In 1955 he entered the Moscow Conservatory, studying with the great pianist Lev Oborin. He won the Gold Medal in the Brussels Queen Elizabeth International piano competition and then toured the United States in 1958. In 1961, he married an Icelandic pianist who was studying in Moscow, Sofia Johannsdottir. In 1963 Ashkenazy and his wife, traveling on their Soviet passports, went to London; he stayed on in England and centered his life and career there, beginning a long association with England's Decca (London) Records. In 1972 he took Icelandic citizenship and later established a home base in Switzerland.
He took up the conductor's baton in the '70s and steadily increased his activity in that sphere, becoming principal guest conductor or music director of such ensembles as the Cleveland Orchestra (1987), and the Berlin Radio Symphony Orchestra (1989). With the end of the Soviet Union, he made triumphant return concerts in Russia.
His piano playing is bright and incisive, with clear articulation and an intellectual depth that do not interfere with the production of warm feeling. He has exceptional control over tone color. Although he possesses a considerable degree of sheer strength, his excellent playing in delicate passages creates the dominant impression. His repertoire is wide-ranging, and he has recorded most of it, from Haydn to the works of the first half of the 20th century. He has made particularly valuable recordings of the complete piano works of Chopin, Rachmaninov, and Scriabin. As a conductor, he is highly effective in Russian music, particularly in Prokofiev, and has made the leading recording of that composer's Romeo and Juliet. He remains active in both careers, although in 2007 he decided to keep his piano performances more in the studio in order to give listeners the best he could offer as age started to take its toll.

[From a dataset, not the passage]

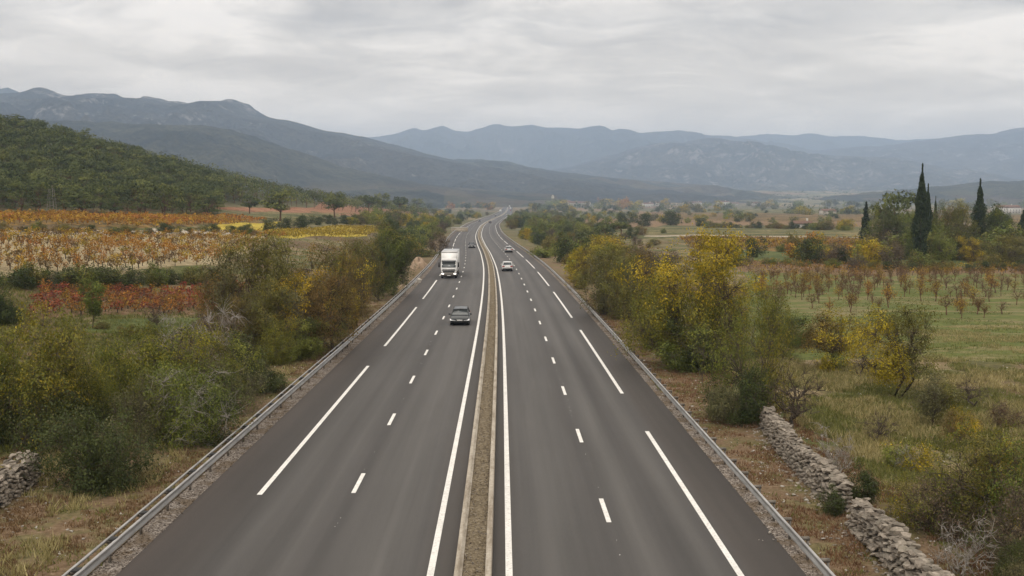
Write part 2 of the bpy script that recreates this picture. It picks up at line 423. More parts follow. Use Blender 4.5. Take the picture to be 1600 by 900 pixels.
# ------------------------------------------------------------------ motorway
def asphalt(N):
    u = N.uv(); a, b, _ = N.sep(u)
    fine = N.noise(N.pos(), 28, 3, .6)
    streak = N.noise(N.map(u, (.9, .006, 1)), 1.3, 4, .55)
    blot = N.noise(N.map(u, (.5, .05, 1)), 1.0, 5, .6, .4)
    base = N.ramp(a, [(0, 0), (1, 1)])
    w = N.n('ShaderNodeMapRange'); N.set(w.inputs[0], a); 
    for i, v in enumerate((-12.0, 10.0, 0.0, 1.0)): w.inputs[1 + i].default_value = v
    # sideways: brown hard shoulders, grey lanes with polished and oily tracks, brown strip by the median
    st = []
    def s(o, c): st.append(((o + 12) / 22, c))
    sh = (.078, .066, .056); la = (.118, .111, .102); dk = (.084, .078, .072); lt = (.132, .125, .114)
    s(-11.9, (.088, .07, .058)); s(-9.9, (.068, .058, .05)); s(-9.2, (.08, .073, .066)); s(-8.5, la); s(-7.7, (.085, .079, .072)); s(-6.9, la); s(-6.1, dk); s(-4.1, lt); s(-2.9, la); s(-2.25, (.082, .072, .062))
    s(-.15, (.08, .07, .06)); s(.5, la); s(1.7, lt); s(3.2, dk); s(4.3, lt); s(5.2, dk); s(6.1, lt); s(6.9, dk); s(7.4, sh); s(9, sh)
    x = N.n('ShaderNodeValToRGB'); N.set(x.inputs[0], w.outputs[0]); el = x.color_ramp.elements
    while len(el) < len(st): el.new(.5)
    for q, (p_, c) in zip(el, st): q.position = min(max(p_, 0), 1)
    for q, (p_, c) in zip(el, st): q.color = (c[0] * .52, c[1] * .52, c[2] * .54, 1)
    c = x.outputs[0]
    g = N.math('ADD', N.math('ADD', N.math('MULTIPLY', streak, .6), N.math('MULTIPLY', blot, .35)), N.math('MULTIPLY', fine, .3))
    c = N.mix(1.0, c, N.ramp(g, [(.42, .62), (.8, 1.4)]), 'MULTIPLY')
    stain = N.mr(N.noise(N.map(u, (.35, .012, 1), loc=(3, 7, 0)), 1.6, 5, .6), .56, .7, 0, .3)
    c = N.mix(stain, c, (.03, .026, .023))
    seam = N.math('MULTIPLY', N.mr(N.math('ABSOLUTE', N.math('SUBTRACT', N.math('FRACT', N.math('DIVIDE', N.math('ADD', b, 9.0), 61.0)), .5)), .0, .0009, 1, 0), .45)
    c = N.mix(seam, c, (.02, .018, .016))
    # tyre-scattered aggregate
    c = N.mix(N.mr(N.noise(N.pos(), 70, 2, .5), .62, .74, 0, .35), c, (.26, .24, .22))
    N.bump(N.noise(N.pos(), 60, 2), .008, .35)
    return c
M['asphalt'] = mat('asphalt', asphalt, .72, .35)
M['paint'] = mat('road_paint', lambda N: N.mix(N.mr(N.noise(N.pos(), 11, 6, .75), .47, .66, 0, .6), N.ramp(N.noise(N.pos(), 1.5, 3), [(.3, (.66, .65, .62)), (.7, (.78, .77, .74))]), (.3, .29, .27)), .6, .3)
M['gravel'] = mat('gravel', lambda N: (N.bump(N.vor(N.pos(), 17, 'Distance'), .05, .9), N.mix(N.mr(N.noise(N.pos(), 1.1, 4), .45, .62, 0, .7), N.ramp(N.sep(N.vor(N.pos(), 17, 'Color'))[0], [(0, (.08, .066, .055)), (.5, (.2, .17, .145)), (1, (.38, .34, .3))]), (.13, .095, .06)))[1], .95, .1)
M['verge'] = mat('verge', lambda N: (N.bump(N.noise(N.pos(), 9, 6, .7), .1, .8), N.mix(N.mr(N.noise(N.pos(), .55, 5, .65), .43, .6), N.ramp(N.noise(N.pos(), 5, 6, .7), [(.3, (.085, .055, .033)), (.5, (.17, .115, .07)), (.7, (.27, .2, .13))]), N.ramp(N.noise(N.pos(), 4, 6, .7), [(.3, (.07, .065, .028)), (.55, (.16, .135, .065)), (.75, (.3, .245, .14))])))[1], .95, .1)
M['concrete'] = mat('concrete', lambda N: (N.bump(N.noise(N.pos(), 14, 4), .012, .5), N.mix(N.mr(N.noise(N.map(N.pos(), (3, .5, 3)), 1.0, 6, .7), .42, .68, 0, .75), N.ramp(N.noise(N.pos(), 5, 5, .7), [(.3, (.3, .26, .21)), (.7, (.47, .43, .36))]), (.17, .135, .095)))[1], .85, .2)
M['soil'] = mat('median_soil', lambda N: (N.bump(N.noise(N.pos(), 16, 6, .7), .06, .9), N.ramp(N.noise(N.pos(), 7, 6, .7), [(.3, (.06, .046, .03)), (.48, (.15, .12, .078)), (.62, (.24, .2, .14)), (.74, (.36, .32, .25))]))[1], .95, .1)
M['steel'] = mat('galvanised_steel', lambda N: N.ramp(N.noise(N.map(N.pos(), (2, .6, 4)), 1.5, 5, .6), [(.3, (.28, .275, .27)), (.7, (.5, .495, .485))]), .48, .5, .55)
M['steel_dark'] = mat('weathered_post_steel', lambda N: N.ramp(N.noise(N.pos(), 5, 4), [(.3, (.1, .088, .075)), (.7, (.21, .19, .165))]), .7, .3, .3)
M['black_plastic'] = mat('black_plastic', (.02, .02, .02), .6)

ROAD_END = 4550
road = strip('road', -110, ROAD_END, [-11.7, -9.46, -6, -2.35, -1.62], .0, M['asphalt'], kind='structure')
road_r = strip('road_right_half', -110, ROAD_END, [-.5, 0, 3.5, 6.9, 8.86], .0, M['asphalt'])
road_r.name = 'carriageway'; road_r['kind'] = 'structure'
vl = strip('verge', -110, 420, list(np.linspace(-18.6, -12.5, 8)), .035, M['verge'], kind='structure', zfun=lambda x, y: G(x, y))
vr = strip('verge', -110, 300, list(np.linspace(9.5, 14.2, 6)), .035, M['verge'], kind='structure', zfun=lambda x, y: G(x, y))
strip('gravel_strip', -110, 1200, [-12.55, -11.66], -.006, M['gravel'], kind='structure')
strip('gravel_strip', -110, 1200, [8.82, 9.55], -.006, M['gravel'], kind='structure')
strip('edge_line', -110, ROAD_END, [-2.45, -2.24], .006, M['paint'], road)
strip('edge_line', -110, ROAD_END, [-.1, .11], .006, M['paint'], road_r)
def dashes(name, parent, a, w, start, length, period, y1):
    y = start
    while y < y1:
        strip(name, y, y + length, [a - w / 2, a + w / 2], .006, M['paint'], parent); y += period
dashes('lane_dash', road, -5.91, .17, 42.5 - 1.5 - 13.1 * 2, 3.1, 13.1, 900)
dashes('lane_dash', road_r, 3.52, .17, 38.6 - 1.5 - 12.95, 3.1, 12.95, 900)
dashes('shoulder_dash', road, -9.46, .2, 40.75 - 44.9, 34, 44.9, 1500)
dashes('shoulder_dash', road_r, 6.9, .2, 63.5 - 44.5, 33.6, 44.5, 1500)
# crumbs of old paint along the lane joints
V = []; 
for a, par, y0 in ((-5.91, road, 20), (3.52, road_r, 20)):
    mb = MB()
    for k in range(28):
        y = y0 + rng.random() * 110; s = rng.uniform(.008, .018); x = X0(y) + a + rng.normal(0, .05) + 0; z = float(zroad(y)) + .01
        mb.raw([(x - s, y - s * 2, z), (x + s, y - s * 1.6, z), (x + s * .8, y + s * 2, z), (x - s * .9, y + s, z)], [(0, 1, 2, 3)])
    tag(add('paint_crumbs', mb.mesh('paint_crumbs'), M['paint'], par), kind='stuff')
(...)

Indeed, Ashkenazy's rate of production dropped slightly in his eighth decade, but not the technical difficulty of the works he essayed (recording for Decca, he issued a version of Beethoven's Diabelli Variations, Op. 120, in 2007, and one of Scriabin's treacherous Vers la flamme in 2015), nor the critical acclaim most of his releases received. In 2017 Ashkenazy celebrated his 80th birthday with a new recording of Bach's French Suites; that year also saw the release of several retrospective Ashkenazy collections, less necessary in his case than in those of other great pianists of the modern era, for many of his recordings had already been reissued and sold strongly anew.